Ramenga later tells me that he, of course, embellished the story about my crying not to suggest that I was crying to evoke sympathy for me or even to manipulate the transaction, but because bargaining is about a flair for the dramatic. For example, one of the fabrics that Daniel was selling had a couple of holes in it, and he had told me that these were cloths that were once worn by warriors, and that the holes were spear holes from battles that may have happened one hundred years ago! So, I did end up getting these beautiful beads for 55 cedis, but only after a quite spectacular scene! What the experience has taught me is that what I was told the on the first day here about bargaining is true, that is a conversation as well as a dramatic performance, more like an art form than a conventional transaction.
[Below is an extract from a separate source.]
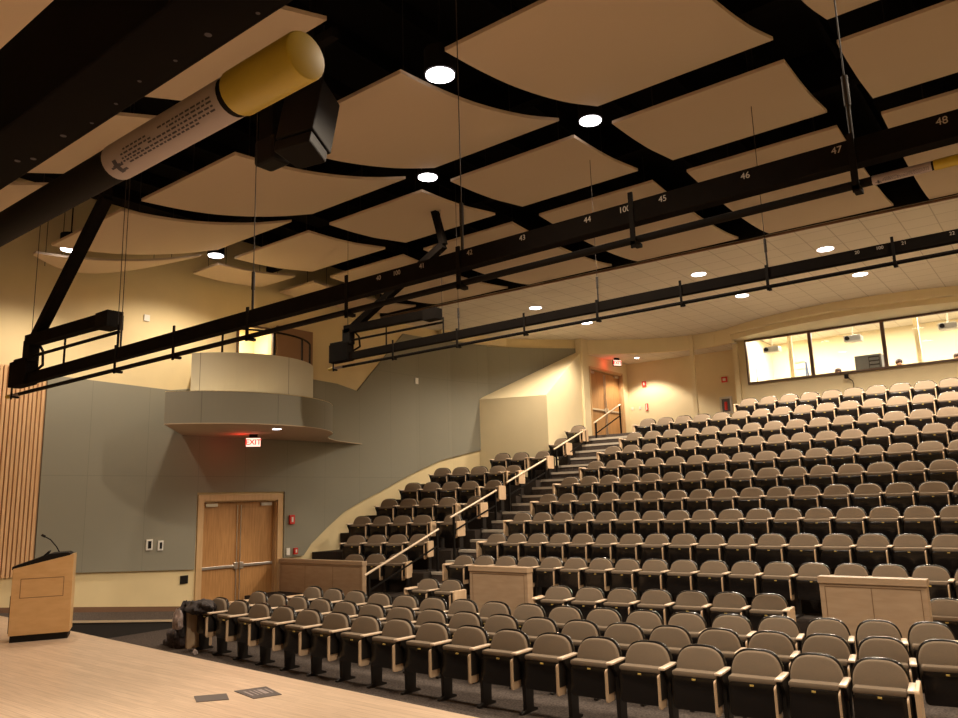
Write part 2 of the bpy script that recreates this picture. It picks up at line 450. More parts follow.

If you are hunting for trinkets, you should reserve not just hours for perusing the racks of items like you would in a beloved flea market or consignment shop, but also must not expect a fast "check-out" but rather a swapping of tales, a meeting of wits, and a goodwill gift for the grandmother! But, at the end of this performance, you don’t walk out of the theater empty-handed. Perhaps equally important is the realization that a few of my family members should have actually been born Africans (no-names, of course!), and could be quite successful here as street vendors in Accra! Nevertheless, I now refer to the beads, as my "drama queen" necklace. And now I have to wonder, "Am I a real-life drama queen?" Just another reason to love Africa, the richest continent on earth as far as I am concerned...:)

Update on April 8, 2013- I am still trying to design a necklace for the beads. It is a long-time coming, but I am convinced that it will be spectacular!!